● **Aim**: State only how many lines below include the string "this".

● **Given data**:
======

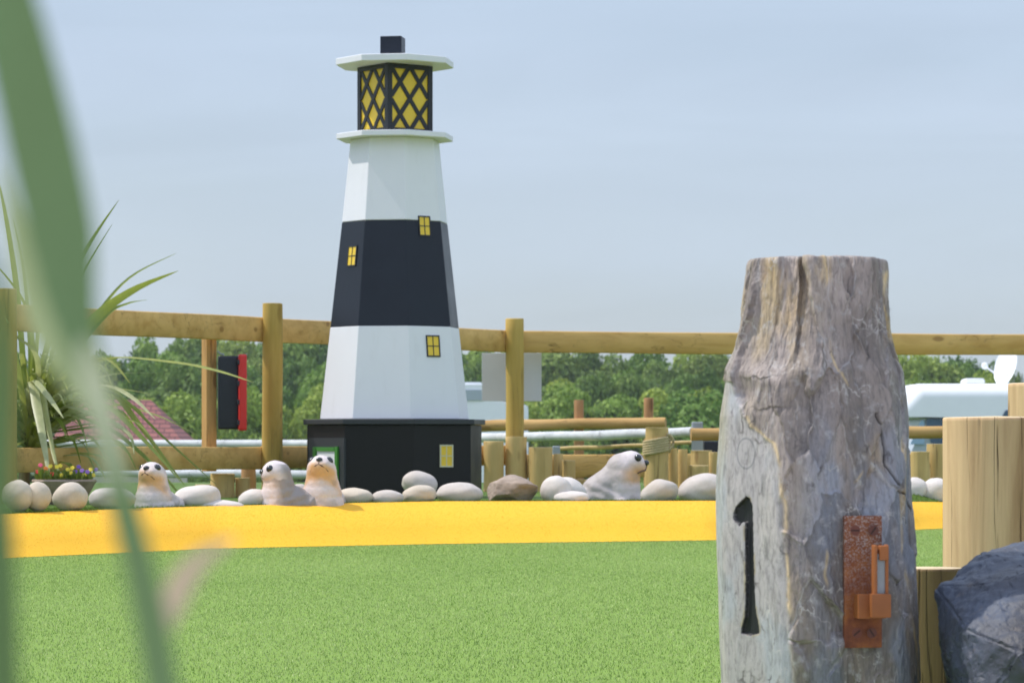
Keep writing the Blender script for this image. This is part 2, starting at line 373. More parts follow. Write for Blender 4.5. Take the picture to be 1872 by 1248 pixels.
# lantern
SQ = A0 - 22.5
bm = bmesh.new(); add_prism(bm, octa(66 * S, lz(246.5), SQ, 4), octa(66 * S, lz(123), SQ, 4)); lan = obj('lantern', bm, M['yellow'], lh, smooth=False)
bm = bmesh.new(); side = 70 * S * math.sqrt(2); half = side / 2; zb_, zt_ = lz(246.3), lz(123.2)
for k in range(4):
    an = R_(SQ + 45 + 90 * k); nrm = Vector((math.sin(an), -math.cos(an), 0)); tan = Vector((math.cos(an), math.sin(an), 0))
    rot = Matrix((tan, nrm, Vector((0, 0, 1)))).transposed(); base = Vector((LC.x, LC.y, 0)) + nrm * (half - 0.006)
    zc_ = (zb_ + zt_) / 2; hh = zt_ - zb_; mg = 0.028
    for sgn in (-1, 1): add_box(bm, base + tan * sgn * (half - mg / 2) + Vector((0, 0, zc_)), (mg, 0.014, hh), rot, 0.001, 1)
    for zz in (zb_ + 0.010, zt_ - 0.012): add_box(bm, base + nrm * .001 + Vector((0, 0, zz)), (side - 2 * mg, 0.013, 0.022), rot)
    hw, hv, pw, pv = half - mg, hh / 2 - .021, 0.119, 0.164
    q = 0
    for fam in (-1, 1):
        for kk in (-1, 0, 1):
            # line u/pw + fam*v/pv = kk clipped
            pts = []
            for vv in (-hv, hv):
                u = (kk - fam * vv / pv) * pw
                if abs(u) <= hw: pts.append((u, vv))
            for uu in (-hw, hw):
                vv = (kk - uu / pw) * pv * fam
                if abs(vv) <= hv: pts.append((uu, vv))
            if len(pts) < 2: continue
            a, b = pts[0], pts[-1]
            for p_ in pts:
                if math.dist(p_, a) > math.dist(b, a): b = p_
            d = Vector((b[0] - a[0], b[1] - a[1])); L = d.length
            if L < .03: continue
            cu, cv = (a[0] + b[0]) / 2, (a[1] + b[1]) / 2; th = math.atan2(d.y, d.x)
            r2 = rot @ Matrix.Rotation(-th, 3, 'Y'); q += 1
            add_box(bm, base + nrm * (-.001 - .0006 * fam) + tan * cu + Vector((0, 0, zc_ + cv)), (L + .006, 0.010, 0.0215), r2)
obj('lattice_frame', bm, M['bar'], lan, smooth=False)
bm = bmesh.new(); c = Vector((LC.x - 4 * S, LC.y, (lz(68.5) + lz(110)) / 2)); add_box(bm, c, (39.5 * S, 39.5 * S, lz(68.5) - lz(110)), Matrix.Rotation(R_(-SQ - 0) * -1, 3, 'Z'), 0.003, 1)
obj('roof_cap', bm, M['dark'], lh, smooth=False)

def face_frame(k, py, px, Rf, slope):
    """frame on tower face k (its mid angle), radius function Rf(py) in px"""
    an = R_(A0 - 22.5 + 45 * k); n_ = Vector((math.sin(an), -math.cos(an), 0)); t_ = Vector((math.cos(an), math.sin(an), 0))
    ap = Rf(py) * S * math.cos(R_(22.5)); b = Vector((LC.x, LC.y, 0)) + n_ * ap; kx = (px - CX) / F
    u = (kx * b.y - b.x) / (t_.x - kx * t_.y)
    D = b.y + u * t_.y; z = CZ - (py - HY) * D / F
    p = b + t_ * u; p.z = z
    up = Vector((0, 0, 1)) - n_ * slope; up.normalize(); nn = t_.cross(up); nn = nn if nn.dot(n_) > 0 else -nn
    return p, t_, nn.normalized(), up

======

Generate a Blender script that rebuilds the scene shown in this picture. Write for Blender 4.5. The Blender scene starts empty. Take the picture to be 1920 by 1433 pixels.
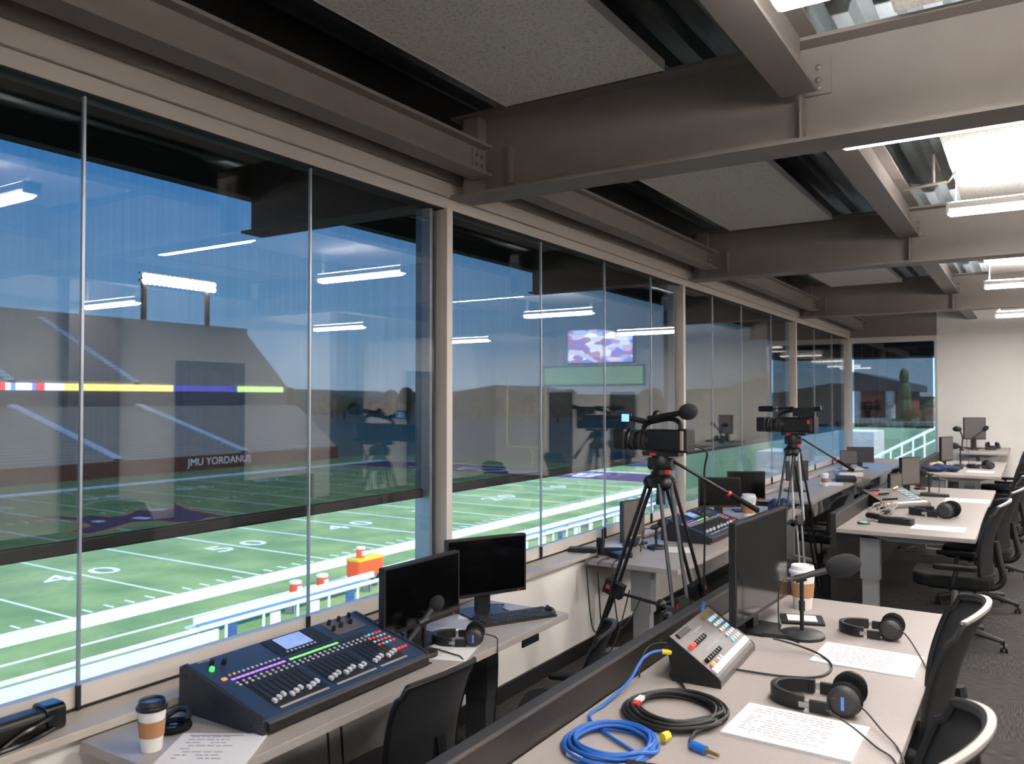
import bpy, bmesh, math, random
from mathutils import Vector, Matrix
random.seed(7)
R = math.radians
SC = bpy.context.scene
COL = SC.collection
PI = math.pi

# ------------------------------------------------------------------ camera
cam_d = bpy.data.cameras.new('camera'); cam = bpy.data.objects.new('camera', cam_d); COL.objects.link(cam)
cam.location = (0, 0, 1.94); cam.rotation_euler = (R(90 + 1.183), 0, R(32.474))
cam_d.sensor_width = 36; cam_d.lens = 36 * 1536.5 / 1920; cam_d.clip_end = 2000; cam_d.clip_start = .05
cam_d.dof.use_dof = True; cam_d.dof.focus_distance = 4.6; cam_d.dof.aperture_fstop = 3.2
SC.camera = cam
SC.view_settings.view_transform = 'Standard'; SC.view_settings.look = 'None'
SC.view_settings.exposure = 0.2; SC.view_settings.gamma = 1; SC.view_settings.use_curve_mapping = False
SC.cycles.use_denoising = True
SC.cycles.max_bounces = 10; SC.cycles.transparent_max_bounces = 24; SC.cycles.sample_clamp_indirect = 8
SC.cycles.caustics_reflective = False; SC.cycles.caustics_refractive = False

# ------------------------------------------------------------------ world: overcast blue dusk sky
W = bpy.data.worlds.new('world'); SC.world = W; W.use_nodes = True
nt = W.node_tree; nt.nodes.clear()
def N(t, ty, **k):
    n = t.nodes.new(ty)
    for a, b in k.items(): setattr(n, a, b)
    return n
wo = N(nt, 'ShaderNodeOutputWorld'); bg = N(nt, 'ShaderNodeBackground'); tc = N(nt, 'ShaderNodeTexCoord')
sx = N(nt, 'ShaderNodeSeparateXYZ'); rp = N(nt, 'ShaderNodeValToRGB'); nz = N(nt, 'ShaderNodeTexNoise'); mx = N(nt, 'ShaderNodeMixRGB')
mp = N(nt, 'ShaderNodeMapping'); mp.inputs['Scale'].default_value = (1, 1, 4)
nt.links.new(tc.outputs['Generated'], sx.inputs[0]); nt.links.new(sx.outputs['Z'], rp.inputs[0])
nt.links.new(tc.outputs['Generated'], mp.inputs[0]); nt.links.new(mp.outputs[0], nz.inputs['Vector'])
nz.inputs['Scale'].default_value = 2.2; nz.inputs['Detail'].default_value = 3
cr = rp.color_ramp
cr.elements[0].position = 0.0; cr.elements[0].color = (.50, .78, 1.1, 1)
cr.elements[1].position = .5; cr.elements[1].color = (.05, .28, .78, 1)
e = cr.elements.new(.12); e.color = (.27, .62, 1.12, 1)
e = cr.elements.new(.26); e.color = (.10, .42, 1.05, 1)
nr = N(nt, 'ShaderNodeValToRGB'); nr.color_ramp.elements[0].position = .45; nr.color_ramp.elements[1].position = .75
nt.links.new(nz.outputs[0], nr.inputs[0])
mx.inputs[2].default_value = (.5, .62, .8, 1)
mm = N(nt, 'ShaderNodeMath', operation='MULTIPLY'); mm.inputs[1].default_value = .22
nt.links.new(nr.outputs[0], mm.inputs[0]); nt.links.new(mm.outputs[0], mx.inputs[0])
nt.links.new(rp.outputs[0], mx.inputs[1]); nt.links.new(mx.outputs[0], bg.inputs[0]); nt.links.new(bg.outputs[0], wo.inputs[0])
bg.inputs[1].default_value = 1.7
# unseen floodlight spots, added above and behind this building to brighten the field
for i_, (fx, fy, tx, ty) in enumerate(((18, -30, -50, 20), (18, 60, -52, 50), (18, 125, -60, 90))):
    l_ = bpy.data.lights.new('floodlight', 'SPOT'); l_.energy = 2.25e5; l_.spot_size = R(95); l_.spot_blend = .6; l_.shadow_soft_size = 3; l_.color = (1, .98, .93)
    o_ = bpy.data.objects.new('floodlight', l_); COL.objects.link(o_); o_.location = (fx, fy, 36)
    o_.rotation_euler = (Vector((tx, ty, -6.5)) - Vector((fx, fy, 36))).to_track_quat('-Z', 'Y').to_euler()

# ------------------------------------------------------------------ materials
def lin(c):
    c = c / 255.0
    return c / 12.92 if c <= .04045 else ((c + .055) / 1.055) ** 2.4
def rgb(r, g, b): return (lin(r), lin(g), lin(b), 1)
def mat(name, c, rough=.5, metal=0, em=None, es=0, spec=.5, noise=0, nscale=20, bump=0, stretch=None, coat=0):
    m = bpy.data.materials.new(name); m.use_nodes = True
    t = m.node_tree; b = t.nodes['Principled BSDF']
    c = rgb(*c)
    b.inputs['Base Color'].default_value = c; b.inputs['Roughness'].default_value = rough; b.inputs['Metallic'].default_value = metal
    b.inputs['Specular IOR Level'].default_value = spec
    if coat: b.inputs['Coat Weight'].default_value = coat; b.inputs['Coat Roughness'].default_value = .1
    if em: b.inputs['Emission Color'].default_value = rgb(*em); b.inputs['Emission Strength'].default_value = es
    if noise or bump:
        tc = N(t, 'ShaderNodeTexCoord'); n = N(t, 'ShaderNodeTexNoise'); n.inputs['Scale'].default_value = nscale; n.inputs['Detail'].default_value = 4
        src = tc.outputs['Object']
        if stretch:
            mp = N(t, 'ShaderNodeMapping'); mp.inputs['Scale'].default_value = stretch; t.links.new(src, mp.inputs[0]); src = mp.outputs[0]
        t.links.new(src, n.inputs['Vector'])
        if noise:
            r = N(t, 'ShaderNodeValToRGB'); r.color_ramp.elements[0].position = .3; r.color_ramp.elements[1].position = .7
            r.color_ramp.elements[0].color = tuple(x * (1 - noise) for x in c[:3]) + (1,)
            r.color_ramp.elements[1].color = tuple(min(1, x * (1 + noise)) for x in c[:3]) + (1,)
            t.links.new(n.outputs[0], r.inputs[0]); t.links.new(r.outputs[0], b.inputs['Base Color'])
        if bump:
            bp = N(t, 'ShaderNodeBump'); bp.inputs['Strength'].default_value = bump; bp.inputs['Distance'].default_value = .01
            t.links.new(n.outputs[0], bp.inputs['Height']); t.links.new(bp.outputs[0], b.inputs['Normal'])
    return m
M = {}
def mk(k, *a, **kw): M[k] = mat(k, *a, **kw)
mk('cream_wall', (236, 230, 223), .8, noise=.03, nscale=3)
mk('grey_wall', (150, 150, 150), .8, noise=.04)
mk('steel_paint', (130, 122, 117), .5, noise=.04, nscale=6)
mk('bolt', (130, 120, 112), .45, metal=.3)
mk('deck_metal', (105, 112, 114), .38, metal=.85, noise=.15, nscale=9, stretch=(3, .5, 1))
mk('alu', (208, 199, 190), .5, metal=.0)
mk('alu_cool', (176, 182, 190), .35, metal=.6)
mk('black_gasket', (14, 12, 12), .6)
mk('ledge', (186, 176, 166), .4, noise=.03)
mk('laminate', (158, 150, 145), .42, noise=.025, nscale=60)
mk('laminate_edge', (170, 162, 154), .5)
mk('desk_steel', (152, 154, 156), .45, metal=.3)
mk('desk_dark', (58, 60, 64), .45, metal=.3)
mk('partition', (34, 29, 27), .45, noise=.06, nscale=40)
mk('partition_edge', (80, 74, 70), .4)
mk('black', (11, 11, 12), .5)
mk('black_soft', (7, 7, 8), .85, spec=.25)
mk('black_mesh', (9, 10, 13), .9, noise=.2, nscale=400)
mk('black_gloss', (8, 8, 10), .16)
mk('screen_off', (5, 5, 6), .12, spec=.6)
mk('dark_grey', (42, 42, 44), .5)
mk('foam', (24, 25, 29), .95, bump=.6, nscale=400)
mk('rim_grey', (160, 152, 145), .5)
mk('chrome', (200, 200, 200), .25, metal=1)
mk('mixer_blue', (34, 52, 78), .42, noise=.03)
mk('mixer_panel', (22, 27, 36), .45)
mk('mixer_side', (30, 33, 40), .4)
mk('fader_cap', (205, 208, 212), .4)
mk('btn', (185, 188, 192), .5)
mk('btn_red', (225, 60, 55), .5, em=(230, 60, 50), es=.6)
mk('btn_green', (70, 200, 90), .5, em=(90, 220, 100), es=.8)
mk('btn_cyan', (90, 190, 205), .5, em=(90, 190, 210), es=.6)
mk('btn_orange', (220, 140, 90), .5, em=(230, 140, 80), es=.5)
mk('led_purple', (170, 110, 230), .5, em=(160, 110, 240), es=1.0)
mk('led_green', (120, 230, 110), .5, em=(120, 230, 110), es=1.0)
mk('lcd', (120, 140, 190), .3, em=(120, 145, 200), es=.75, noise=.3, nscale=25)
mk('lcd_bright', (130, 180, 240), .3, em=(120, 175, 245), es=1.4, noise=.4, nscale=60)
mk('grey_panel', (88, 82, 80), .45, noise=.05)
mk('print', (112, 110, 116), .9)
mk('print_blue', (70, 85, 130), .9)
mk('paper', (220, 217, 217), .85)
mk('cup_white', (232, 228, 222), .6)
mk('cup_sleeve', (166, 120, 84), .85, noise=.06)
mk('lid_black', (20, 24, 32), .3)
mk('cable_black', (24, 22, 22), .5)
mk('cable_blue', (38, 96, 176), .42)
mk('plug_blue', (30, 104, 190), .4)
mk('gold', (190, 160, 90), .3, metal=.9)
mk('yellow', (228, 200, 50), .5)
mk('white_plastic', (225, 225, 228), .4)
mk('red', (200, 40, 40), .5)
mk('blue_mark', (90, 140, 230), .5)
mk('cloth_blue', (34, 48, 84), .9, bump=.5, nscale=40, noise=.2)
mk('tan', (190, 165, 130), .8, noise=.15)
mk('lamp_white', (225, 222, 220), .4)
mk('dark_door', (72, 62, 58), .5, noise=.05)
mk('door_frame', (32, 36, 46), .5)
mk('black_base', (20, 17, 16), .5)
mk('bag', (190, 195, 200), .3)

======

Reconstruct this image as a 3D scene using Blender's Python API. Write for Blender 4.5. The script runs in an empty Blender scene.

======

● **The result**: 4